14. A power generation method, comprising:

maintaining an array of turbine and generator assemblies located in an effluent flow of a wastewater treatment process downstream of a primary treatment process and each providing output power to a main collection cable;

contacting the array with the effluent flow flowing through an effluent channel; and

generating electricity with the turbine and generator assemblies.

15. The method of claim 14, further comprising treating sewage flow from a gravity-fed urban sewage system in a primary treatment process before discharging the effluent to the effluent channel.

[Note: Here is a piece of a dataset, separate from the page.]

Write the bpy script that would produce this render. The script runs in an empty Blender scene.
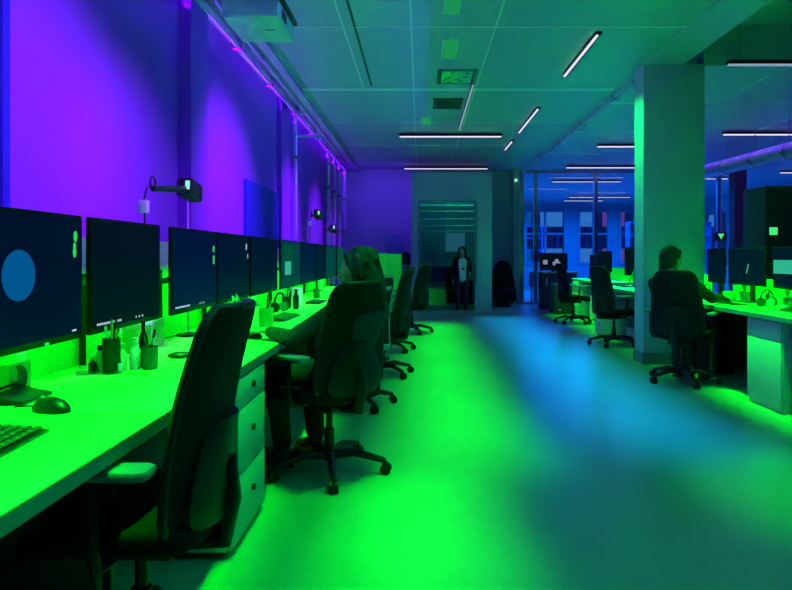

16. The method of claim 14, wherein each of the assemblies further comprises:

a generator located above a high water level of the effluent flow,

a turbine located in the effluent flow and configured for turning around a substantially vertical shaft coupled to and below the generator; and

at least one bearing enclosing a portion of the shaft, the at least one bearing mounted to an upper portion of a channel containing the effluent flow above the high water level, wherein an end of the substantially vertical shaft distal from the generator is unconstrained.

17. The method of claim 16, further comprising feeding power from each of the generator assemblies to a main collection cable.

18. The method of claim 16, further comprising mounting each of the assemblies to an upper portion of a channel via a respective different one of a corresponding group of horizontal braces.

19. The method of claim 16, further comprising configuring the brace in a substantially horizontal configuration.

20. The method of claim 14, further comprising locating the array in the effluent channel having a serpentine configuration.

21. The method of claim 14, wherein an average velocity of the effluent flow in through the effluent channel is at least four times an average velocity of flow through the primary treatment process.

22. The method of claim 14, wherein the effluent flow is treated to a near-final state prior to contacting the array.

23. The method of claim 14, further comprising directing the electricity for use by the wastewater treatment process.